Margot Logman dari The European Palm Oil Alliance (EPOA) juga memberikan informasi yang seimbang dalam perspektif kelapa sawit yang berkelanjutan di kawasan Eropa, khususnya dari sisi pelaku konsumen, untuk mengatasi tantangan terhadap isu lingkungan dan sosial terkait dengan deforestasi dan degradasi hutan. ”Palm oil feed the world, so developed country should help country producer to make sustainable palm oil”, ucapnya. EPOA mengakui bahwa produksi kelapa sawit memainkan peran yang penting di dalam kegiatan ekonomi negara-negara produsen dan telah berkontribusi secara langsung maupun tidak langsung untuk membantu masyarakat keluar dari kemiskinan di negara-negara tersebut.

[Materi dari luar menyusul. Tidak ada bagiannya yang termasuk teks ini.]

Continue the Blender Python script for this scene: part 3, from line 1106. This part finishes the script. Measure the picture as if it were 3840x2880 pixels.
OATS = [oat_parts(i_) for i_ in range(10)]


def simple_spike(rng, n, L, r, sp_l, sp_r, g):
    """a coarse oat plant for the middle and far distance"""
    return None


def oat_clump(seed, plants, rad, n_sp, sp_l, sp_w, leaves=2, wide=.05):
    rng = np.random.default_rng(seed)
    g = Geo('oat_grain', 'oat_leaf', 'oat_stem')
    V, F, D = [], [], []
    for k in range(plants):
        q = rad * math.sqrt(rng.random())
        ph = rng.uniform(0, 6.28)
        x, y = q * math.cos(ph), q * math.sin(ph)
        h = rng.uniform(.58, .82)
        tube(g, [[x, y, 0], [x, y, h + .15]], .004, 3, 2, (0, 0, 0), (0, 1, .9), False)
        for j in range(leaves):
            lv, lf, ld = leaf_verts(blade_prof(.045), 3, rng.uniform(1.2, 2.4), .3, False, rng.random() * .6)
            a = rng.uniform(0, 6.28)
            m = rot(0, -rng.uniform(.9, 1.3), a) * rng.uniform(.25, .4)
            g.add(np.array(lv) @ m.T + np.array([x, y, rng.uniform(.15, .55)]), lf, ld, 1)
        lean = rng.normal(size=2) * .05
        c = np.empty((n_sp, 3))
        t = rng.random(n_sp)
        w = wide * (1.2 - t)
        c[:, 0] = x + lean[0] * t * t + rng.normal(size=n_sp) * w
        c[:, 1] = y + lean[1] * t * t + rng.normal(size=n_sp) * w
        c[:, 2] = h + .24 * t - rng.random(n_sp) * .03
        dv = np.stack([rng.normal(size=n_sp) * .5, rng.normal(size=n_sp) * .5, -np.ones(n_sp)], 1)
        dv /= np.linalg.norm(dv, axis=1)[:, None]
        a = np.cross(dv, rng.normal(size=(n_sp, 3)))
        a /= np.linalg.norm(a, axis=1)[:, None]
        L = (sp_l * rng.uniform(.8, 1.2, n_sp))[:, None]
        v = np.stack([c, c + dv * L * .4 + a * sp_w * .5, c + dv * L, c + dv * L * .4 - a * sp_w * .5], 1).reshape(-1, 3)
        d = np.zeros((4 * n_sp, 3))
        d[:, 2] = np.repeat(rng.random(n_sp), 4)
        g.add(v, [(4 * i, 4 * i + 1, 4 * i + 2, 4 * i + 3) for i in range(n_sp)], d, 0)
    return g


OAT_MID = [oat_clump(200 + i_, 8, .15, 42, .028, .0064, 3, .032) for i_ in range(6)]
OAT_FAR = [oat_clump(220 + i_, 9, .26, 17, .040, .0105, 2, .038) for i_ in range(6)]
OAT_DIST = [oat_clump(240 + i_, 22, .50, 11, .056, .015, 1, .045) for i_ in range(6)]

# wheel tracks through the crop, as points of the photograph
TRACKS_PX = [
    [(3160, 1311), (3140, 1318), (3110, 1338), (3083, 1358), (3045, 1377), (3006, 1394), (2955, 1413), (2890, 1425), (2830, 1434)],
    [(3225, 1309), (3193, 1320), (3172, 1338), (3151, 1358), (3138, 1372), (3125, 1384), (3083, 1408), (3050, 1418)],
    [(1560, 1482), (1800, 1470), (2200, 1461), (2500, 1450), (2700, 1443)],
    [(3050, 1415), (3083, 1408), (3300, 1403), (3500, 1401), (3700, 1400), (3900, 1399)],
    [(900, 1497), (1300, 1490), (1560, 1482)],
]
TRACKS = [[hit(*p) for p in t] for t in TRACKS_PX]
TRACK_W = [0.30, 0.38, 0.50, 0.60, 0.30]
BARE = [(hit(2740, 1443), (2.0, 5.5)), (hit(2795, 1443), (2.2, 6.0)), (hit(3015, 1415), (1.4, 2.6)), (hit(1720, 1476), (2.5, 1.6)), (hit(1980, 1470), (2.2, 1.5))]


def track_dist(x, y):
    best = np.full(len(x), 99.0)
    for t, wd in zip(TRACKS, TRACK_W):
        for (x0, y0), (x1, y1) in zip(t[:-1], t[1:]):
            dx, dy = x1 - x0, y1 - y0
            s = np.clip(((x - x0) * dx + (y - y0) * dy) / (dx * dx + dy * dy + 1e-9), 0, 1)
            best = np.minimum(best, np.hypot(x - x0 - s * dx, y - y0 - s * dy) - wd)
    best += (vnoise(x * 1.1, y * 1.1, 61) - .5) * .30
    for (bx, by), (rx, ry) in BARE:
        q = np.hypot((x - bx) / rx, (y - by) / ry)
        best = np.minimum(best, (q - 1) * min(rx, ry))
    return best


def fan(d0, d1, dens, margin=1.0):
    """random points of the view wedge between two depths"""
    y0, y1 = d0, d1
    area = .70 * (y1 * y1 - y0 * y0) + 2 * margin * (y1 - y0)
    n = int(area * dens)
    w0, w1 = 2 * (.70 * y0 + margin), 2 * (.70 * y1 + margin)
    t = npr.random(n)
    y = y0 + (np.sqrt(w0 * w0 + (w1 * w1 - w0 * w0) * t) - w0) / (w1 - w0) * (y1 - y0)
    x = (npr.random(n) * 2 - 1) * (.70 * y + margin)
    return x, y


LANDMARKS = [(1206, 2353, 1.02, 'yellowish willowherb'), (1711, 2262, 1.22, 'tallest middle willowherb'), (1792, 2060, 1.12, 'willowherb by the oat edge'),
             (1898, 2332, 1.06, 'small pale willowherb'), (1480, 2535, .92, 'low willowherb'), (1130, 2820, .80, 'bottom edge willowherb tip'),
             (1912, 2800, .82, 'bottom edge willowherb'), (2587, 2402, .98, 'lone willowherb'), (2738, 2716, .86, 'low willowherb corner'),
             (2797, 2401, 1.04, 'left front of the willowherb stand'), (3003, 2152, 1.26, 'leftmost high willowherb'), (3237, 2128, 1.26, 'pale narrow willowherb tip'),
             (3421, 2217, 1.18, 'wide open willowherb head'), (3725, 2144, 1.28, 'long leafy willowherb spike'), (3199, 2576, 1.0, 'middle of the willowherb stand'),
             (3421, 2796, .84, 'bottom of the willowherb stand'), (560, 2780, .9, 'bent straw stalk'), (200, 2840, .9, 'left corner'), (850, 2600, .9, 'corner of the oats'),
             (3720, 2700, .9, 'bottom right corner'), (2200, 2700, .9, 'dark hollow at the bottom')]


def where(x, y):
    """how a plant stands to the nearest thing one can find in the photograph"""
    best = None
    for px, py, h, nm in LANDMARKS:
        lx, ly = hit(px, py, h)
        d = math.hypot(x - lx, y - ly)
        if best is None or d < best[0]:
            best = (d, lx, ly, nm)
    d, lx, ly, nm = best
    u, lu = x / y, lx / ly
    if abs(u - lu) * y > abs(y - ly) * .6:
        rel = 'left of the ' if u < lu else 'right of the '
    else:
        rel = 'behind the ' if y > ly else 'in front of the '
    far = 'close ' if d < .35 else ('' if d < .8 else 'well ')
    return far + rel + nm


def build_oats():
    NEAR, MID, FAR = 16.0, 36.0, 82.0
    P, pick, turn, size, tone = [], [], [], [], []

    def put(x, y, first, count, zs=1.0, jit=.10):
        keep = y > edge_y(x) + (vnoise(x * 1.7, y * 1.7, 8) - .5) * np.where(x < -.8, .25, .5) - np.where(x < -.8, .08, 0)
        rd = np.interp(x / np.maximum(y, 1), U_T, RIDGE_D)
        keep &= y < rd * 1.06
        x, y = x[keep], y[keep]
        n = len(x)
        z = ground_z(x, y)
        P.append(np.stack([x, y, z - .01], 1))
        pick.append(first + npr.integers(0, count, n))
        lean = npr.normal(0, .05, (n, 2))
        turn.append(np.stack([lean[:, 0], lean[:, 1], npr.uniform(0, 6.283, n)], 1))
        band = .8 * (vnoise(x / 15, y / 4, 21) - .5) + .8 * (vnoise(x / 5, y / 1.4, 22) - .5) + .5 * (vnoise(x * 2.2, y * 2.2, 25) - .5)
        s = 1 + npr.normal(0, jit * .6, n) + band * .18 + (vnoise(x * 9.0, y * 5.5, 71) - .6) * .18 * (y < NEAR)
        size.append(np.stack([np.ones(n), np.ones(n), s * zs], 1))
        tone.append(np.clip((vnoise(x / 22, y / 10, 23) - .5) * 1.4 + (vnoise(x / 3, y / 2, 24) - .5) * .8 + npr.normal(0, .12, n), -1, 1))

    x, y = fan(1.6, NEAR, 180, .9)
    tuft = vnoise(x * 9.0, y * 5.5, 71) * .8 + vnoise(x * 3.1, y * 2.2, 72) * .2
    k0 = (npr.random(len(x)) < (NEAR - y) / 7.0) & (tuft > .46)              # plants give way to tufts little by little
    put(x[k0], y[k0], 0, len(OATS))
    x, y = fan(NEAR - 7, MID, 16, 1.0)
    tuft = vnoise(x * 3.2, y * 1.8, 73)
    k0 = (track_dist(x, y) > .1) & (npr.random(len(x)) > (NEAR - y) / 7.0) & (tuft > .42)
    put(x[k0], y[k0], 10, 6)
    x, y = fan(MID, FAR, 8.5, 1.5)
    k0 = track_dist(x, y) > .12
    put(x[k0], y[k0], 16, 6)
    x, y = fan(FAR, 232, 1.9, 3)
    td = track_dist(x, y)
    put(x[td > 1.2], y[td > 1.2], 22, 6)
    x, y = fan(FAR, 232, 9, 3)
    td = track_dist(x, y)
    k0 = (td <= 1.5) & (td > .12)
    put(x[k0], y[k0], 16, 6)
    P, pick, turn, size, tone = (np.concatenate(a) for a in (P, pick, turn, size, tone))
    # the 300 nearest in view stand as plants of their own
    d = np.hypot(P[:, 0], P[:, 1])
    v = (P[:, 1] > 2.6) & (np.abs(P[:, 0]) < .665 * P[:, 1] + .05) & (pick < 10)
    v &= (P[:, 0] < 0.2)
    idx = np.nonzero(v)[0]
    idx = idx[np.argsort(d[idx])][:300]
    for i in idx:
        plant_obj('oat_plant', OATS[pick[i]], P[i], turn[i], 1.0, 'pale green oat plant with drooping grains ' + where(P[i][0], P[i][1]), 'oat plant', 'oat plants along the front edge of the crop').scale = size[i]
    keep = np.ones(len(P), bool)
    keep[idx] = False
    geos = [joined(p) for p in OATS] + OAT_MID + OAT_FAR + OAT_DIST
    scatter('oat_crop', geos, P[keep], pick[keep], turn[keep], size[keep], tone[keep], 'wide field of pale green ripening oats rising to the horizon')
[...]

WTO Public Forum (PF) merupakan kegiatan outreach tahunan WTO yang diselenggarakan di Jenewa pada tanggal 26 – 28 September 2017 dan dihadiri oleh kalangan pemerintah, parlemen, pengusaha, lembaga penelitian, lembaga swadaya masyarakat dan akademisi. Outreach dilakukan dengan menyelenggarakan berbagai forum pembahasan isu-isu yang terkait dengan kegiatan perdagangan internasional yang sedang mengemuka. Public Forum tahun ini mengambil tema “Trade: Behind the Headlines”, yang dihadiri oleh 1.500 peserta, dan terdiri dari 106 forum pembahasan berbagai isu perdagangan.
Rangkaian kegiatan delegasi RI dilanjutkan dengan pertemuan bersama Sekretaris Jenderal UNCTAD, Dr. Mukhisa Kituyi guna membahas usulan rencana riset bersama antara CPOPC dengan UNCTAD.
Selain itu, negara-negara produsen kelapa sawit akan terus melanjutkan kerja sama mereka dengan sejumlah para pemangku kepentingan di Jenewa, Swiss, dan Brussels, Belgia, untuk memastikan bahwa setiap peraturan yang berlaku harus bersifat adil dan sesuai dengan ketentuan-ketentuan yang berlaku dalam fora multilateral.